Fedora has a increasingly large number of software packages.

# yum repolist
Loaded plugins: presto, refresh-packagekit, remove-with-leaves
repo id repo name status
livna rpm.livna.org for 11.91 – i386 enabled: 3
rawhide Fedora – Rawhide – Developmental packa enabled: 15,078
rpmfusion-free-rawhide RPM Fusion for Fedora Rawhide – Free enabled: 469
rpmfusion-nonfree-rawhide RPM Fusion for Fedora Rawhide – Nonfre enabled: 122
repolist: 15,672

That’s a impressive number of packages and growing at a very fast rate. Good news for everyone. However dependency breakage is not that uncommon.

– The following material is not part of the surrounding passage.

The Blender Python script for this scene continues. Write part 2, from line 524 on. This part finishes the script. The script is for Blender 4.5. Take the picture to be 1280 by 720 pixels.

https://admin.fedoraproject.org/updates/F11/FEDORA-2009-10088?_csrf_token=0e53ac11a223380d5c82fcad8d18a816da59454c

http://mso-chronicles.blogspot.com/2009/09/broken-deps-libassso3.html

That’s not good news for anyone. It reduces trust in the Fedora Project and people blame the maintainers or even worse, they blame yum for it. It is not reasonable to expect maintainers to do a perfect job. We really need to ensure that absolutely no packages get pushed out without a basic dependency check. It does not matter whether it is a security update. It does not matter that it will take a few hours or even a day more. I don’t want to see another dependency breakage when using the official Fedora repositories. Never again.